Large deformation mechanics of a soft elastomeric layer compressed by a finite flat rigid punch for tactile sensor applications

Abstract

In this study, we develop a large deformation analytical–empirical model for a flat finite punch pinching on an incompressible, polymeric layer under plane strain conditions. The model could further advance the predictive capabilities of enhanced tactile sensor response models. The aforementioned model is developed based on the analytical model for an infinitely long layer under uniform compression which has been presented in Kalayeh and Charalambides (2015). Related non-linear finite element (FE) simulations with large strain, large deformation assumptions are carried out in this study. Using the FE finite flat punch simulations, the uniform layer compression model is properly adjusted to predicting the finite punch layer response.
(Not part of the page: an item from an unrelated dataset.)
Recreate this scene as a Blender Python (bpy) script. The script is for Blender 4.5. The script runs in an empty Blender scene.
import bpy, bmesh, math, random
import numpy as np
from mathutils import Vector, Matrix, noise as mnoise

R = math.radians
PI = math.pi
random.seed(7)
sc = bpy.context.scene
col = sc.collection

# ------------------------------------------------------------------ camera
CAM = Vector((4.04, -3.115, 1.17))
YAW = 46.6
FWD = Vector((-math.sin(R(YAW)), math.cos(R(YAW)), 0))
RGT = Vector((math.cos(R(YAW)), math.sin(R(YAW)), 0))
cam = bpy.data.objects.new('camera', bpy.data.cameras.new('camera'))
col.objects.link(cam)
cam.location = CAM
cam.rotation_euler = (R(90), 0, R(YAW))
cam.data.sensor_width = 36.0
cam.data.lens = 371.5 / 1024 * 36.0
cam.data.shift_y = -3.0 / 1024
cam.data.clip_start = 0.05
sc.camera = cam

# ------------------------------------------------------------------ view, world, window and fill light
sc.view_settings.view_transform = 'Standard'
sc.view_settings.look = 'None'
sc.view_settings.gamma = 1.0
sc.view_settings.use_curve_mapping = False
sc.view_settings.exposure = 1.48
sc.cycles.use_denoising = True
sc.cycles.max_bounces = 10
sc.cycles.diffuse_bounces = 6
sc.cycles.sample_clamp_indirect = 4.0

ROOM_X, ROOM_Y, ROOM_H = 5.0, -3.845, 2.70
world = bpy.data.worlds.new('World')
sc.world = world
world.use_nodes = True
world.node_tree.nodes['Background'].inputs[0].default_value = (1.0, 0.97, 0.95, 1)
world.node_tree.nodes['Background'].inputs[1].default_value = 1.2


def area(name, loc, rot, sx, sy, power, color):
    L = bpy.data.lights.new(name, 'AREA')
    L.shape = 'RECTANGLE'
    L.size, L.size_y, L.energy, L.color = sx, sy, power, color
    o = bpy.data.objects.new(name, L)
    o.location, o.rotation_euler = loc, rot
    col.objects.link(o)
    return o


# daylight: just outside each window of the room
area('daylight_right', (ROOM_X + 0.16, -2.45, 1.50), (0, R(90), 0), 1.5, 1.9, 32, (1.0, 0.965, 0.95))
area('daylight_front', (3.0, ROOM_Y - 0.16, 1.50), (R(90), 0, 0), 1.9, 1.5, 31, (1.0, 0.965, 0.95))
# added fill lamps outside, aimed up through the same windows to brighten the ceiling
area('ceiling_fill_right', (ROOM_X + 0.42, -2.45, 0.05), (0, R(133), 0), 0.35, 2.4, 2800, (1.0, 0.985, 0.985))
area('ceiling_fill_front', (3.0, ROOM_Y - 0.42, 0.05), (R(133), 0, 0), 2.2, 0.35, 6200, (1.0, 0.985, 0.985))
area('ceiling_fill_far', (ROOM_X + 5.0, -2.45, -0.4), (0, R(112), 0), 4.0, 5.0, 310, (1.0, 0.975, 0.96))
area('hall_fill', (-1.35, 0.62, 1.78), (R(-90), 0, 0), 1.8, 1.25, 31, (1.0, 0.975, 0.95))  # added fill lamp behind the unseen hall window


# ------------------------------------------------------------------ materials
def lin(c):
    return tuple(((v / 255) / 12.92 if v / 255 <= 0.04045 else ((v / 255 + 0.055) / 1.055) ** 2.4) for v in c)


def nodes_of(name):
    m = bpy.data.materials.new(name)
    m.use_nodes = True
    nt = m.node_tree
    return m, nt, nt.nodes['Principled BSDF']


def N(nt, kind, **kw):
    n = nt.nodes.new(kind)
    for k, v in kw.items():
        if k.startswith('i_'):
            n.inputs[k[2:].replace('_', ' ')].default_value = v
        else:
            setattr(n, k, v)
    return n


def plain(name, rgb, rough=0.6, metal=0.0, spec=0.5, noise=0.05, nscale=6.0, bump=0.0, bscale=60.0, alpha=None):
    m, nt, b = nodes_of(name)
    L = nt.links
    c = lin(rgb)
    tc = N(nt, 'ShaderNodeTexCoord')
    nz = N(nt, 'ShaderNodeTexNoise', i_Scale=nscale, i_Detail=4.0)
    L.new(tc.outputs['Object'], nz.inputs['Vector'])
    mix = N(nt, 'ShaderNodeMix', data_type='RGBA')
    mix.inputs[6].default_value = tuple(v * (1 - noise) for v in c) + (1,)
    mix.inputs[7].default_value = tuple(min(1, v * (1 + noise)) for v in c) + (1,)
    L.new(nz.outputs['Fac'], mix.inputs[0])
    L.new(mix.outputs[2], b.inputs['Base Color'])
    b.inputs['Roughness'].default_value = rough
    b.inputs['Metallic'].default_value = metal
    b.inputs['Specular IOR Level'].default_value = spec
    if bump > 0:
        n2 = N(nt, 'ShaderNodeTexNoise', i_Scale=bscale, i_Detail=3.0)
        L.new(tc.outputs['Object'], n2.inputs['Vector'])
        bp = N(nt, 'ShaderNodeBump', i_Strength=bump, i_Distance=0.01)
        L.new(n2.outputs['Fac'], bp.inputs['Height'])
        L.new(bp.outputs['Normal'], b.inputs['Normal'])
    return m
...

The mechanics of the polymeric layer in the vicinity of the symmetry plane, under the application of a flat finite rigid punch is fully analyzed and an expression for the indentation force as a function of the applied top surface deformation is developed. The relevance of this result to modeling the non-linear tactile sensor response over a broad sensing range is discussed. The reported results are compared to FE simulations for applied surface deformation levels of up to 40 percent of the layer initial thickness, and punch half-length to layer thickness ratios of 1 to 2. Great agreement is found to exist between the analytical–empirical model and the FE simulations. For completeness, this new semi-analytical model is fully summarized in the Appendix of this work.